When any new form comes into the foreground of things, we naturally look at it through the old stereos. We can’t help that. This is normal, and we’re still trying to see how will our previous forms of political and educational patterns persist under television. We’re just trying to fit the old things into the new form, instad of asking what is the new form going to do to all the assumptions we had before.”

The segment comes from the tribute site Marshall McLuhan Speaks, originally featured here in July. (Though, it warrants noting, the lack of embedding capability for their footage is particularly ironic in light of McLuhan’s words above.) It is also adapted in Understanding Me: Lectures and Interviews, edited by McLuhan’s daughter and with a foreword by Tom Wolfe offering a 21st-century perspective on McLuhan’s life and work. (To be supplemented with Douglas Coupland’s fantastic Marshall McLuhan: You Know Nothing of My Work!.)
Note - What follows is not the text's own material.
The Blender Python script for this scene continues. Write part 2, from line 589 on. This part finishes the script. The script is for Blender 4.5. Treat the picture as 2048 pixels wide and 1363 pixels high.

What McLuhan gets at, of course, could also be said not only of media but also of media theory itself, especially today. As Internet scholar Evgeny Morozov writes in The New Republic:

Our Internet intellectuals lack the intellectual ambition, and the basic erudition, to connect their thinking with earlier traditions of social and technological criticism. They desperately need to believe that their every thought is unprecedented. Sometimes it seems as if intellectual life doesn’t really thrill them at all. They never stoop to the lowly task of producing expansive and expository essays, where they could develop their ideas at length, by means of argument and learning, and fully engage with their critics. Instead they blog, and tweet, and consult, and give conference talks—modes of discourse that are mostly impervious to serious critique.”

(Thanks, Kristen.)

So, where does this leave us as we round out McLuhan’s centennial? With more questions than answers, no doubt, but the questions about the future of information abundance, the future of journalism, and the future of the Internet might be a good place to start.